Parents have told The Daily Progress that at least one incident of sexual assault occurred at Albemarle High School in October and involved the school’s junior varsity football team. While the school division has acknowledged an “incident” occurred, it has never identified it as sexual assault.

The Albemarle County Police Department told The Daily Progress that multiple minors were charged with crimes in connection to the incident but declined to say how many received charges or what the charges were. The minors were referred to juvenile intake and the case was closed in November, authorities said.

Parents at a public meeting with school board member Judy Le on Tuesday said they believed school resource officers would keep the number of “incidents” down.

But before an officer can be hired, Haas must add one to the draft budget he presents to the school board in the spring and the school board must approve that addition. And it’s not clear that the school board has much of an appetite for reversing its unanimous 2020 decision to rid schools of officers altogether.

“I look forward to reviewing his proposal, its benefits, how it may differ from prior experiences and, most of all, how it will enhance the capabilities of the school to keep everyone as safe as possible,” school board member Katrina Callsen told The Daily Progress today.

Other members of the school board declined to respond or were not immediately available for comment Wednesday.

Back in 2020, school board members said that the daily presence of officers was unnecessary.

“Saying that police officers should not be on campus is not derogatory towards the police officers,” then-school board member David Oberg said at the time. “I think we absolutely have to have a relationship with the fire department, but we don’t have fire personnel on site all the time. We have to have, frequently, physicians and paramedics, but we don’t have those on site all the time.”

Research on the effectiveness of school resource officers in preventing violence is mixed. A study from the University at Albany and the RAND Corporation said that officers reduce some violence in lower grades but have little impact on school shootings. An April 2022 report from the National Education Association said that the presence of officers in schools can be harmful to students of color and disabled students, who are disciplined at higher rates than their white and able-bodied peers.

Any new officers in county schools will “not act as administrators or disciplinaries in school,” according to Haas, who said that is different from how officers work in other schools across the country.

County schools spokesperson Phil Giaramita said the school division would have more oversight over a new school resource officer, if one is approved, than it did in the past. Previously, officers were employees of the Albemarle County Police Department and the school division had limited authority over them.

Haas said concerns that an officer’s presence might disproportionately affect students of color and disabled students were “well-taken.”

“That’s why we’re starting with one, to see if one at our most at our largest, most diverse campus can help,” Haas said. If one is effective, he said he would try to add more.

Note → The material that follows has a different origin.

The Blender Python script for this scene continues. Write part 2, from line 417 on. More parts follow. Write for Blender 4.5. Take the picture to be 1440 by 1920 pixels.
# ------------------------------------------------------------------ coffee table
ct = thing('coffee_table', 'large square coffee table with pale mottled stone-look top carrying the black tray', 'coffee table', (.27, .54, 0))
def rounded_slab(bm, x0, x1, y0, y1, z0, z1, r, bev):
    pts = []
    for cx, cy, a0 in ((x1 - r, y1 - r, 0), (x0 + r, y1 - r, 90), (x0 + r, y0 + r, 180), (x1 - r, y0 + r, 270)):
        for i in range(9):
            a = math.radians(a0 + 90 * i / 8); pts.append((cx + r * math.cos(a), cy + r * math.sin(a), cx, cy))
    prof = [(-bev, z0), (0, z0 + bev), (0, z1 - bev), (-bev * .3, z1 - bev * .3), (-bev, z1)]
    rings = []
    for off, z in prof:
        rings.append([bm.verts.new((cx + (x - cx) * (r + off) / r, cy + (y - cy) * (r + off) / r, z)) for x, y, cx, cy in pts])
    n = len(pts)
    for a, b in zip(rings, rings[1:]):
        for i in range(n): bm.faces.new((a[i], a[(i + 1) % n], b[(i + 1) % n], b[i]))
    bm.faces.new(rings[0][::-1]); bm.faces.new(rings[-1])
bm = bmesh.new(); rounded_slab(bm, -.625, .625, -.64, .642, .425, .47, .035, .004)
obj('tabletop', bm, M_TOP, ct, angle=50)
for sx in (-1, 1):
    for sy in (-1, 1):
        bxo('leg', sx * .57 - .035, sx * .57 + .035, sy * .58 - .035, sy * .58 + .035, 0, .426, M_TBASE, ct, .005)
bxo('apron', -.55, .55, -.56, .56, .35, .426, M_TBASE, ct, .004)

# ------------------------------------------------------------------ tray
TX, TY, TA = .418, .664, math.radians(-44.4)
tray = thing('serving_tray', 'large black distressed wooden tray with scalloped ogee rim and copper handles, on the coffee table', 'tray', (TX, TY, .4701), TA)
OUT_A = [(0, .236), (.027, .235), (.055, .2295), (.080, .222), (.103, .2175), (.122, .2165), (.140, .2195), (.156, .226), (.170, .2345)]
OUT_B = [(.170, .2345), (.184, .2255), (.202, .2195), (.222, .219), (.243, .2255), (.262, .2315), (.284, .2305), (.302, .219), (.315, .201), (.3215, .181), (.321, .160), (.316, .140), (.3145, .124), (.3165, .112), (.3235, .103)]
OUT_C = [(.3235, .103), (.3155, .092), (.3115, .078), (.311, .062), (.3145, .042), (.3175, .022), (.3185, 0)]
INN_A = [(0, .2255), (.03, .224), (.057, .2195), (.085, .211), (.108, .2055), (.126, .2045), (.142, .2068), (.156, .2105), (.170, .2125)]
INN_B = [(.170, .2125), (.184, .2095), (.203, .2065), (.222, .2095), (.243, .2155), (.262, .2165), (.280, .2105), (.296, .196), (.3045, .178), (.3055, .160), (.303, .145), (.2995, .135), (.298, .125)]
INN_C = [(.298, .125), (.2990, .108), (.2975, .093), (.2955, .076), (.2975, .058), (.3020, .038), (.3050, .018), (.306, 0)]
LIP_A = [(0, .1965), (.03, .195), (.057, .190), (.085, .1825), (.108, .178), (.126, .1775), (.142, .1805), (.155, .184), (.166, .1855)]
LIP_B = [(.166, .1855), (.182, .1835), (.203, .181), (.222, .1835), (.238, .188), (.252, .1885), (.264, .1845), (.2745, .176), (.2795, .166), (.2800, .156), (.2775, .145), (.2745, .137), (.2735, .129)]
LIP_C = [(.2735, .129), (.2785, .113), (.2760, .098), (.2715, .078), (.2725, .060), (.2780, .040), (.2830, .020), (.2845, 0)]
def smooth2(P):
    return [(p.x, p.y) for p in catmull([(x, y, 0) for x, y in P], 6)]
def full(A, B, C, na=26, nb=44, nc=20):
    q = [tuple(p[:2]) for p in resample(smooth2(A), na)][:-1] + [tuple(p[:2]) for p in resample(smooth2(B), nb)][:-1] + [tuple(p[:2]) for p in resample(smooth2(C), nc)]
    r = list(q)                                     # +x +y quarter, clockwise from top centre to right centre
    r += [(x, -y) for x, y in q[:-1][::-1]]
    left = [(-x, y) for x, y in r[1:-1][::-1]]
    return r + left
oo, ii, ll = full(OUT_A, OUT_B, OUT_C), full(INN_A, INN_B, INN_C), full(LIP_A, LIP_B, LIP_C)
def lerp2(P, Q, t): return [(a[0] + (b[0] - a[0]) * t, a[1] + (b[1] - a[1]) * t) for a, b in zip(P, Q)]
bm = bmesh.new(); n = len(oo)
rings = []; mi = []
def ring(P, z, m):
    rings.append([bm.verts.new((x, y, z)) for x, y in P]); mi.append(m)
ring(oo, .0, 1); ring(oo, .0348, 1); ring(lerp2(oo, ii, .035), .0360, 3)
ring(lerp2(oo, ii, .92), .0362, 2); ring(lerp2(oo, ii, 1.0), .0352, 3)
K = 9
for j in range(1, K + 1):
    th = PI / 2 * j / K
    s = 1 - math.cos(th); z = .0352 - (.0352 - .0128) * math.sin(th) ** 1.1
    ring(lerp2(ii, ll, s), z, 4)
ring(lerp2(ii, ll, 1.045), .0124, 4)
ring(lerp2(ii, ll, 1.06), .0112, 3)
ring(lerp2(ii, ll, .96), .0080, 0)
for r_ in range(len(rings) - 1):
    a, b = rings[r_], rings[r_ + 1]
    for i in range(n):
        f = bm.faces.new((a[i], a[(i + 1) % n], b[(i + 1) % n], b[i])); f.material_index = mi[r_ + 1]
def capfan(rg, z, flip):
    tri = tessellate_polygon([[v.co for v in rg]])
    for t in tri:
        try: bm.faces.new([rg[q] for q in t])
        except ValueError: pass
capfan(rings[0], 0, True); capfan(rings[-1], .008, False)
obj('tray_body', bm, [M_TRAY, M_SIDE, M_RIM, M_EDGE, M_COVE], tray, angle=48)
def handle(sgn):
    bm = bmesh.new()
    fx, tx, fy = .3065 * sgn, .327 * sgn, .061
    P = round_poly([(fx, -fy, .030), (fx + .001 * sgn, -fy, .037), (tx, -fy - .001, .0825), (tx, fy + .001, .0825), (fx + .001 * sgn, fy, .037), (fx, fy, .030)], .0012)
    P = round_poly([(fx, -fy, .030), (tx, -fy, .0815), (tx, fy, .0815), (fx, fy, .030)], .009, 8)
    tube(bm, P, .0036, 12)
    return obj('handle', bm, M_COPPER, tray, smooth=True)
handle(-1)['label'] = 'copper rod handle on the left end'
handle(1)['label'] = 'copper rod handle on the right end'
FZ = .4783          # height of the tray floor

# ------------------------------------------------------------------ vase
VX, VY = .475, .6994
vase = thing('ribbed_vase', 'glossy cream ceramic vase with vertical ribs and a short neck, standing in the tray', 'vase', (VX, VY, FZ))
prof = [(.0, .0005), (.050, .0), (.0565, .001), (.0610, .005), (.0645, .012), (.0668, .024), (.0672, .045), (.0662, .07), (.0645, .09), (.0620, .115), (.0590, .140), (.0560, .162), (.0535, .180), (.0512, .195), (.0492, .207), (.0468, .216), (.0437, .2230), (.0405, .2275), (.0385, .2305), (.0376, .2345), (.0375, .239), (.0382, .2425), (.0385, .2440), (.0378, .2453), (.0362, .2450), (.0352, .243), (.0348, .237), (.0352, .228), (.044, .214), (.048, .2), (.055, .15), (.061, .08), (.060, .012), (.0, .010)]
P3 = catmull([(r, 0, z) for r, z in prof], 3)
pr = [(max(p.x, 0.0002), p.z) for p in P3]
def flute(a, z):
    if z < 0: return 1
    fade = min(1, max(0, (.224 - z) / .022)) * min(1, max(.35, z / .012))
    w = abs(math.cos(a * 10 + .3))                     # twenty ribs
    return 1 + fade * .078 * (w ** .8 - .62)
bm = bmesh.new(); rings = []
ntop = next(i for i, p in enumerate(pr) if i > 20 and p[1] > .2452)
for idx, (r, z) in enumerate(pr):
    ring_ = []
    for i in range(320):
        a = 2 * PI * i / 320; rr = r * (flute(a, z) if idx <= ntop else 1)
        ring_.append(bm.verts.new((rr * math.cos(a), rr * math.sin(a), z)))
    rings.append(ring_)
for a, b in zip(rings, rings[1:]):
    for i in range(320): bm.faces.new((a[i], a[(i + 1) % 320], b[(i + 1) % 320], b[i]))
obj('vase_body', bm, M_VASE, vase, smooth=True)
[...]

It’s not clear how a school resource officer might prevent the misconduct Albemarle High School parents say they are most worried about, most of which they have said occurs in bathrooms, locker rooms and other private spaces.

Haas countered that school resource officers can contribute an overall environment of safety.

“What they do is, by having that presence at the school, building and working on relationships with students, they make the school a safer place in terms of the climate,” Haas said.